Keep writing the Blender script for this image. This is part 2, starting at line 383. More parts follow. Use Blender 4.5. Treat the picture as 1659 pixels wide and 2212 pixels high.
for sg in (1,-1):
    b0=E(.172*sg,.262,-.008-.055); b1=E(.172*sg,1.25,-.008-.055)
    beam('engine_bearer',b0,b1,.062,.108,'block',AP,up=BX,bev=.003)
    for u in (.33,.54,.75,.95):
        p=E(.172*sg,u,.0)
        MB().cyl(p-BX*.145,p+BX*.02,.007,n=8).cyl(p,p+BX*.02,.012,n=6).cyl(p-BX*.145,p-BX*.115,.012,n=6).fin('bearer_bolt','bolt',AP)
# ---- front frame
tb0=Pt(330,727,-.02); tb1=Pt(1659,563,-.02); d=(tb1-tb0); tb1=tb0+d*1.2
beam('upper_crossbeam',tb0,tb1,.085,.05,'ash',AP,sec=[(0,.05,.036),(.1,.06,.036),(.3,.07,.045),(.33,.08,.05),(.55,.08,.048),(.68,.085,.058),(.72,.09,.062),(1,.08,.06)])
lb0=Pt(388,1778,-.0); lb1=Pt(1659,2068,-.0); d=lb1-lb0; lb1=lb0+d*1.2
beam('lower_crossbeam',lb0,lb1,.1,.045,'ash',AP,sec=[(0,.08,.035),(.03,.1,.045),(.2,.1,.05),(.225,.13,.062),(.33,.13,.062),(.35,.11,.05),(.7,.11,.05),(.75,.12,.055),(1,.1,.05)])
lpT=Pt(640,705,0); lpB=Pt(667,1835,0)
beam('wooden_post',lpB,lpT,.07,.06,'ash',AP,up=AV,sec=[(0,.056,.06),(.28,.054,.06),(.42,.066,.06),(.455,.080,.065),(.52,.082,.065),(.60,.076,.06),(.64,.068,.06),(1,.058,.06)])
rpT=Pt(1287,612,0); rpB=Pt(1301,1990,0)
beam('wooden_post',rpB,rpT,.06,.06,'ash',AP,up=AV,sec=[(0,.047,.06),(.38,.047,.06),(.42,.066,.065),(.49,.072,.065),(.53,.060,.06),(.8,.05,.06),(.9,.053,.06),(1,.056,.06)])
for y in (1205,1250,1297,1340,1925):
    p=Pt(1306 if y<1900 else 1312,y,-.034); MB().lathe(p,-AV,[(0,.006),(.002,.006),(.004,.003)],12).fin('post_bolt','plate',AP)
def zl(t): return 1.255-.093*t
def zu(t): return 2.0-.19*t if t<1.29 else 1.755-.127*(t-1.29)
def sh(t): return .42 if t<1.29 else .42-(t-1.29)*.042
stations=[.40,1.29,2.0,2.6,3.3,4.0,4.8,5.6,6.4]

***

◆ Prompt
Reproduce the listing above word for word.

◆ Response to the exercise
Keep writing the Blender script for this image. This is part 2, starting at line 383. More parts follow. Use Blender 4.5. Treat the picture as 1659 pixels wide and 2212 pixels high.
for sg in (1,-1):
    b0=E(.172*sg,.262,-.008-.055); b1=E(.172*sg,1.25,-.008-.055)
    beam('engine_bearer',b0,b1,.062,.108,'block',AP,up=BX,bev=.003)
    for u in (.33,.54,.75,.95):
        p=E(.172*sg,u,.0)
        MB().cyl(p-BX*.145,p+BX*.02,.007,n=8).cyl(p,p+BX*.02,.012,n=6).cyl(p-BX*.145,p-BX*.115,.012,n=6).fin('bearer_bolt','bolt',AP)
# ---- front frame
tb0=Pt(330,727,-.02); tb1=Pt(1659,563,-.02); d=(tb1-tb0); tb1=tb0+d*1.2
beam('upper_crossbeam',tb0,tb1,.085,.05,'ash',AP,sec=[(0,.05,.036),(.1,.06,.036),(.3,.07,.045),(.33,.08,.05),(.55,.08,.048),(.68,.085,.058),(.72,.09,.062),(1,.08,.06)])
lb0=Pt(388,1778,-.0); lb1=Pt(1659,2068,-.0); d=lb1-lb0; lb1=lb0+d*1.2
beam('lower_crossbeam',lb0,lb1,.1,.045,'ash',AP,sec=[(0,.08,.035),(.03,.1,.045),(.2,.1,.05),(.225,.13,.062),(.33,.13,.062),(.35,.11,.05),(.7,.11,.05),(.75,.12,.055),(1,.1,.05)])
lpT=Pt(640,705,0); lpB=Pt(667,1835,0)
beam('wooden_post',lpB,lpT,.07,.06,'ash',AP,up=AV,sec=[(0,.056,.06),(.28,.054,.06),(.42,.066,.06),(.455,.080,.065),(.52,.082,.065),(.60,.076,.06),(.64,.068,.06),(1,.058,.06)])
rpT=Pt(1287,612,0); rpB=Pt(1301,1990,0)
beam('wooden_post',rpB,rpT,.06,.06,'ash',AP,up=AV,sec=[(0,.047,.06),(.38,.047,.06),(.42,.066,.065),(.49,.072,.065),(.53,.060,.06),(.8,.05,.06),(.9,.053,.06),(1,.056,.06)])
for y in (1205,1250,1297,1340,1925):
    p=Pt(1306 if y<1900 else 1312,y,-.034); MB().lathe(p,-AV,[(0,.006),(.002,.006),(.004,.003)],12).fin('post_bolt','plate',AP)
def zl(t): return 1.255-.093*t
def zu(t): return 2.0-.19*t if t<1.29 else 1.755-.127*(t-1.29)
def sh(t): return .42 if t<1.29 else .42-(t-1.29)*.042
stations=[.40,1.29,2.0,2.6,3.3,4.0,4.8,5.6,6.4]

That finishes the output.